Bu âyetin tefsiri şöyledir:
Kur’an-ı kerimi herhangi bir dil ile değil, en geniş, en açık, en ahenkli olan Arapça olarak indirdik. Eğer iyi düşünürseniz, bu Kitabın ulviyetini, kendisinin bir şaheser, sözlerinin, bütün insanlığa hitap ettiğini görür, Müslüman olmayı en büyük bir vazife, en yüksek bir saadet telakki edersiniz. Ey Araplar, Kur’an-ı kerim, sizin dilinizle indi. Edebiyatçıların, şairlerin sözlerine benzemediğini gördünüz. Bunun insan sözü olmadığını, İlâhi bir kelam olduğunu düşünürseniz, anlarsınız.
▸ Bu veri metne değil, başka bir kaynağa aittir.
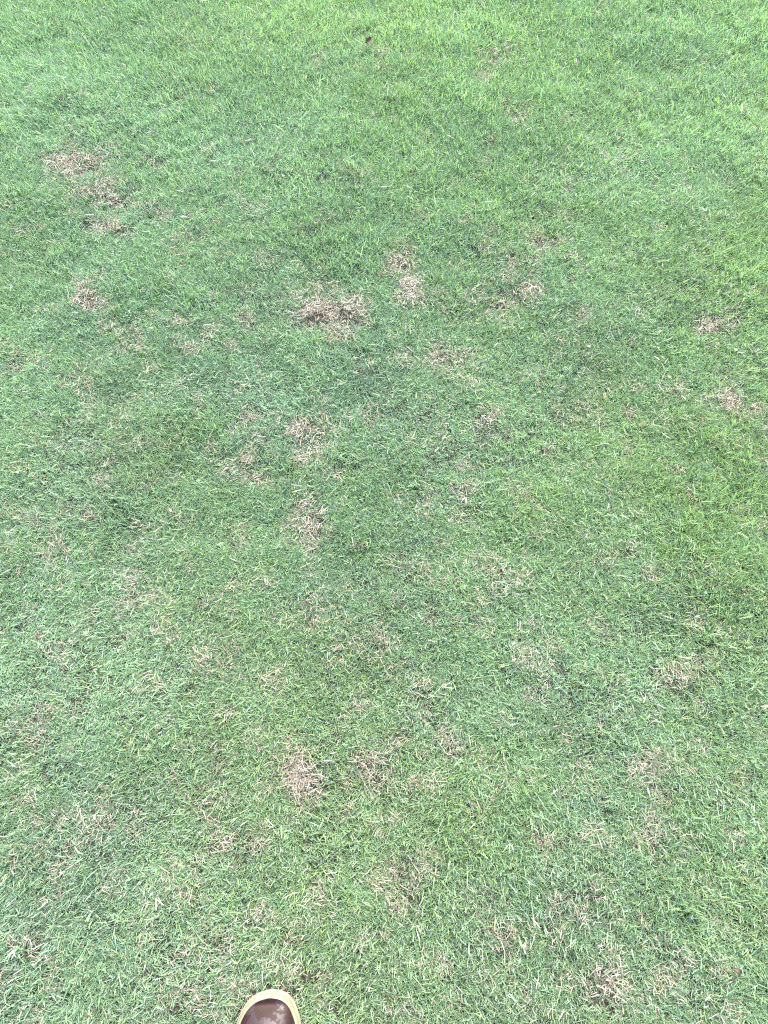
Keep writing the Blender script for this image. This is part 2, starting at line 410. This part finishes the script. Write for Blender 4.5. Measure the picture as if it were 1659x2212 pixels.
# ------------------------------------------------------------------ boot
def loft(name, rings, mat, parent, cap0=True, cap1=True, subdiv=1):
    """rings: list of (n, 3) arrays with equal counts, joined into one skin"""
    n = len(rings[0]); V = np.concatenate(rings); Fc = []
    for k in range(len(rings) - 1):
        for i in range(n):
            j = (i + 1) % n
            Fc.append((k * n + i, k * n + j, (k + 1) * n + j, (k + 1) * n + i))
    if cap0: Fc.append(tuple(range(n))[::-1])
    if cap1: Fc.append(tuple((len(rings) - 1) * n + i for i in range(n)))
    me = bpy.data.meshes.new(name); me.from_pydata([tuple(v) for v in V], [], Fc); me.update(); me.shade_smooth()
    me.materials.append(mat)
    o = bpy.data.objects.new(name, me); S.collection.objects.link(o); o.parent = parent
    if subdiv:
        md = o.modifiers.new('smooth', 'SUBSURF'); md.levels = md.render_levels = subdiv
    return o

def outline(inset_l=0., inset_r=0., front=0., back=0., z=0., toe_spring=1.0):
    """closed ring round the foot, right side toe to heel and back along the left"""
    s = np.concatenate([.31 * (1 - np.cos(np.linspace(0, math.pi, 41))) / 2])
    l = np.interp(s, BS, BL); r = np.interp(s, BS, BR)
    # smooth the widths a little
    s2 = front + s * (.31 - front - back) / .31
    mid = (l + r) / 2; 
    hl, hr = np.maximum(mid - l, 0), np.maximum(r - mid, 0)
    fl = np.maximum(0, 1 - inset_l / .055); fr = np.maximum(0, 1 - inset_r / .042)
    xr = r * fr; xl = l * fl
    zz = z + toe_spring * .012 * np.clip(1 - s2 / .07, 0, 1) ** 2
    right = np.stack([xr, -s2, zz], 1); left = np.stack([xl, -s2, zz], 1)
    return np.concatenate([right, left[1:-1][::-1]])

def mat_rubber_cream():
    m = bpy.data.materials.new('cream_rubber'); nt = nodes_of(m)
    tc = N(nt, 'ShaderNodeTexCoord')
    na = N(nt, 'ShaderNodeTexNoise'); na.inputs['Scale'].default_value = 45; na.inputs['Detail'].default_value = 6
    nb = N(nt, 'ShaderNodeTexNoise'); nb.inputs['Scale'].default_value = 260; nb.inputs['Detail'].default_value = 4
    for n in (na, nb): nt.links.new(tc.outputs['Object'], n.inputs['Vector'])
    c = ramp(nt, na.outputs[0], [(.3, (.175, .150, .085)), (.5, (.215, .19, .12)), (.7, (.245, .225, .155))])
    dirt = mth(nt, 'GREATER_THAN', nb.outputs[0], .66)
    c = mixc(nt, mth(nt, 'MULTIPLY', dirt, .35), c, (.30, .24, .14))
    b = N(nt, 'ShaderNodeBsdfPrincipled'); b.inputs['Roughness'].default_value = .5
    nt.links.new(c, b.inputs['Base Color'])
    bp = N(nt, 'ShaderNodeBump'); bp.inputs['Distance'].default_value = .0006; nt.links.new(nb.outputs[0], bp.inputs['Height'])
    nt.links.new(bp.outputs[0], b.inputs['Normal'])
    o = N(nt, 'ShaderNodeOutputMaterial'); nt.links.new(b.outputs[0], o.inputs[0]); return m
def mat_brown():
    m = bpy.data.materials.new('brown_rubber'); nt = nodes_of(m)
    tc = N(nt, 'ShaderNodeTexCoord')
    na = N(nt, 'ShaderNodeTexNoise'); na.inputs['Scale'].default_value = 30; na.inputs['Detail'].default_value = 9; na.inputs['Roughness'].default_value = .62
    nb = N(nt, 'ShaderNodeTexNoise'); nb.inputs['Scale'].default_value = 120; nb.inputs['Detail'].default_value = 5
    for n in (na, nb): nt.links.new(tc.outputs['Object'], n.inputs['Vector'])
    film = ramp(nt, na.outputs[0], [(.455, (0, 0, 0)), (.47, (1, 1, 1))])      # dried film with ragged edges
    c = mixc(nt, nb.outputs[0], (.014, .0060, .0045), (.022, .0095, .0075))
    c = mixc(nt, mth(nt, 'MULTIPLY', film, .5), c, (.030, .022, .027))
    rgh = N(nt, 'ShaderNodeMapRange'); rgh.inputs[3].default_value = .55; rgh.inputs[4].default_value = .42
    nt.links.new(film, rgh.inputs[0])
    b = N(nt, 'ShaderNodeBsdfPrincipled'); nt.links.new(rgh.outputs[0], b.inputs['Roughness']); sp = N(nt, 'ShaderNodeMapRange'); sp.inputs[3].default_value = .16; sp.inputs[4].default_value = .2; nt.links.new(film, sp.inputs[0]); nt.links.new(sp.outputs[0], b.inputs['Specular IOR Level'])
    nt.links.new(c, b.inputs['Base Color'])
    bp = N(nt, 'ShaderNodeBump'); bp.inputs['Distance'].default_value = .0004; bp.inputs['Strength'].default_value = .5
    nt.links.new(nb.outputs[0], bp.inputs['Height']); nt.links.new(bp.outputs[0], b.inputs['Normal'])
    o = N(nt, 'ShaderNodeOutputMaterial'); nt.links.new(b.outputs[0], o.inputs[0]); return m
def mat_plain(name, c, r):
    m = bpy.data.materials.new(name); m.use_nodes = True
    b = m.node_tree.nodes['Principled BSDF']; b.inputs['Base Color'].default_value = (*c, 1); b.inputs['Roughness'].default_value = r
    return m

def build_boot():
    root = bpy.data.objects.new('boot', None); S.collection.objects.link(root)
    root.location = (TX, TY, 0.004); root.rotation_euler = (0, 0, BOOT_ROT); root.scale = (1.045, 1.045, 1.045)
    tag(root, 'brown rubber boot with cream toe rim, toe pointing onto the lawn at the bottom edge', 'boot')
    cream, brown = mat_rubber_cream(), mat_brown()
    sole = loft('sole', [outline(.004, .003, .004, .004, 0.0), outline(0, 0, 0, 0, .002), outline(0, 0, 0, 0, .011), outline(.0015, .0012, .0012, .0012, .0128),
                         outline(.004, .002, .003, .002, .0131)], cream, root)
    # rand: the cream strip that climbs the toe
    rand = loft('toe_rim', [outline(.0036, .0020, .0030, .0020, .0130), outline(.0020, .0008, .0018, .0012, .0155), outline(.0024, .0008, .0024, .0014, .022),
                         outline(.0036, .0012, .0040, .0024, .029), outline(.0050, .0022, .0058, .0034, .0330), outline(.0062, .0032, .0070, .0045, .0338),
                         outline(.0070, .0042, .0080, .0055, .0325)], cream, root, cap0=False, cap1=False)
    # brown vamp: a dome from the rim up to the instep, then the shaft
    ns = 34; S_ = .31 * (1 - np.cos(np.linspace(0, math.pi, 41))) / 2
    rings = []
    base = outline(.0066, .0038, .0075, .0052, .0332)
    n = len(base)
    svals = -base[:, 1]
    def top(s):          # height of the boot's ridge at a distance s behind the tip
        return np.interp(s, [0, .0076, .013, .03, .05, .08, .11, .14, .17, .20, .30], [.0332, .0335, .039, .051, .062, .070, .082, .102, .125, .14, .14])
    ankle_c = np.array([-.004, -.225, 0])
    H = np.linspace(0, 1, 12)
    rimc = np.array([-.006, -.16, 0])
    for h in H:          # rings climb the dome: each point slides towards the ridge line
        k = math.sin(h * math.pi / 2)
        q = base.copy()
        ridge_s = np.clip(svals, .03, .29)
        ridge = np.stack([np.full(n, -.006), -(.011 + (svals - .011) * (1 - 0) ), top(svals)], 1)
        # shrink in plan, rise in height
        kk = 1 - math.cos(h * math.pi / 2)
        q[:, 0] = base[:, 0] * (1 - kk) + ridge[:, 0] * kk
        q[:, 1] = base[:, 1]
        fr = np.clip((.06 - svals) / .05, 0, 1)
        q[:, 2] = base[:, 2] * (1 - k) + np.maximum(top(svals), base[:, 2]) * k
        rings.append(q)
    vamp = loft('upper', rings, brown, root, cap0=False, cap1=False)
    # shaft
    sr = []
    for (z, cx, cy, rx, ry) in ((.06, -.004, -.232, .040, .062), (.10, -.004, -.228, .041, .066), (.13, -.003, -.225, .043, .066), (.17, -.002, -.228, .048, .062),
                                (.22, 0, -.230, .054, .062), (.28, 0, -.232, .060, .068), (.34, 0, -.234, .064, .072), (.345, 0, -.234, .0645, .0725), (.345, 0, -.234, .061, .069), (.20, 0, -.230, .049, .057)):
        a = np.linspace(0, 2 * math.pi, 40, endpoint=False)
        sr.append(np.stack([cx + rx * np.cos(a), cy + ry * np.sin(a), np.full(40, z)], 1))
    shaft = loft('shaft', sr, brown, root, cap0=False, cap1=True)
    top_band = loft('shaft_band', [np.stack([(.0655 + d) * np.cos(a), -.234 + (.0735 + d) * np.sin(a), np.full(40, z)], 1) for z, d in ((.322, -.0015), (.324, .001), (.342, .002), (.344, 0))],
                    brown, root, cap0=False, cap1=False)
    # tread lugs
    for k, (lx, ly, sx, sy) in enumerate([(-.005, -.28, .028, .012), (-.005, -.24, .03, .012)]):
        r_ = [np.array([(lx - sx, ly - sy, z), (lx + sx, ly - sy, z), (lx + sx, ly + sy, z), (lx - sx, ly + sy, z)]) for z in (-.003, .002)]
        loft('heel_lug', r_, cream, root, subdiv=0)
    return root
build_boot()

# ------------------------------------------------------------------ fallen leaf fragments
def leaf(px, py, size, rot, col, label, z=.022, tilt=.5):
    x, y, t = ground_at(px, py, z)
    n = 9; V, Fc = [], []
    for i in range(n):
        u = i / (n - 1); wv = .34 * math.sin(math.pi * min(1, u * .92 + .04)) ** .8 * (1 + .25 * math.sin(u * 23 + px))
        for j, v in enumerate((-1, -.5, 0, .5, 1)):
            V.append(((u - .5) * size, wv * v * size, size * (.22 * abs(v) ** 1.3 + .16 * math.sin(u * 5 + px) )))
            V.append(((u - .5) * size, wv * v * size, size * (.22 * abs(v) ** 1.3 + .16 * math.sin(u * 5 + px)) - .0004))
    def id_(i, j, b): return (i * 5 + j) * 2 + b
    for i in range(n - 1):
        for j in range(4):
            Fc.append((id_(i, j, 0), id_(i + 1, j, 0), id_(i + 1, j + 1, 0), id_(i, j + 1, 0)))
            Fc.append((id_(i, j + 1, 1), id_(i + 1, j + 1, 1), id_(i + 1, j, 1), id_(i, j, 1)))
    me = bpy.data.meshes.new('dry_leaf'); me.from_pydata(V, [], Fc); me.update(); me.shade_smooth()
    m = bpy.data.materials.new('dry_leaf'); nt = nodes_of(m)
    tc = N(nt, 'ShaderNodeTexCoord'); na = N(nt, 'ShaderNodeTexNoise'); na.inputs['Scale'].default_value = 220
    nt.links.new(tc.outputs['Object'], na.inputs['Vector'])
    c = mixc(nt, na.outputs[0], tuple(k * .5 for k in col), tuple(k * 1.5 for k in col))
    b = N(nt, 'ShaderNodeBsdfPrincipled'); b.inputs['Roughness'].default_value = .6; nt.links.new(c, b.inputs['Base Color'])
    o = N(nt, 'ShaderNodeOutputMaterial'); nt.links.new(b.outputs[0], o.inputs[0])
    me.materials.append(m)
    ob = bpy.data.objects.new('dry_leaf', me); S.collection.objects.link(ob)
    ob.location = (float(x), float(y), float(ground_z(np.array([x]), np.array([y]))[0]) + z); ob.rotation_euler = (tilt, .2, rot)
    tag(ob, label, 'leaf', 'bits of fallen leaf in the lawn')
leaf(795, 90, .022, .9, (.06, .035, .02), 'rust brown curled leaf bit near the top edge of the lawn', .026)
leaf(1583, 2097, .013, 2.2, (.030, .013, .009), 'dark maroon leaf bit low on the right side of the lawn', .018)
#leaf(458, 395, .014, 2.6, (.28, .15, .08), 'tan curled leaf bit right of the pale patches on the upper left', .022)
Demek ki âyetteki akletmek, bunun ilâhi kelam olduğunu anlamaktır. Yoksa ahkamını anlamak değildir. Ahkamını herkesin anlaması mümkün değildir. Eğer öyle olsaydı, (Ey Resulüm, Kur’an-ı kerimi insanlara açıkla) buyurulmazdı. (Nahl 44)

(Hani
[Tevrat ile amel edeceğinize dair] sizden sağlam söz almıştık; Tur dağını da, üstünüze kaldırıp, "Size verdiğimiz kitaba kuvvetle sarılın, içindekilerden gafil olmayın, onları hatırlayın” demiştik.) [Bekara 63]

(Akledesiniz diye Allah size âyetlerini böyle açıklamaktadır.)
[Bekara 242]

Bundan önceki âyetlere bakıyoruz. Evlenme, boşanma ile ilgili bilgiler veriliyor. Kimlerle evlenilir, kimlerle evlenilmez gibi bir çok husus Kur’an-ı kerimin çeşitli yerlerinde bildiriliyor. Allahü teâlâ, (Ne yapmanız gerektiği bildiriliyor. Bu emirlere uyun) buyuruyor.

(Hâlâ Kur’anı düşünüp anlamaya çalışmıyorlar mı? Eğer o, Allah’tan başkası tarafından indirilseydi, mutlaka onda birçok çelişki bulunurdu.)
[Nisa 82]
Bu âyette Kur’an-ı kerimi Resulullahın yazmadığı, Allah tarafından indirildiği vurgulanmak isteniyor. Allah tarafından indiğini hâlâ anlayamadınız mı deniyor. Yoksa âyetlerden herkes hüküm çıkarabilir denmiyor.

(Biz bu Kur’anda insanlar için misallerin her çeşidini açıkladık. Ama insan cedele
[münakaşaya] çok düşkündür.) [Kehf 54]
Bundan önceki âyetlerde, müşriklerin Cehenneme gideceği, son pişmanlığın fayda vermeyeceği gibi örnekler veriliyor. Allahü teâlâ, (Biz size ahirette nelerle karşılaşacağınızı açıkça bildiriyoruz, ama insanoğlu düşmanlıkta çok ileri gidiyor) buyuruyor. Bu dünyadan sonra Cennetin Cehennemin olduğu açıkça bildiriliyor. Yoksa Kur’anda her şey açıktır, çoban da her şeyi anlar, istediği gibi hüküm çıkarır denmek istenmiyor.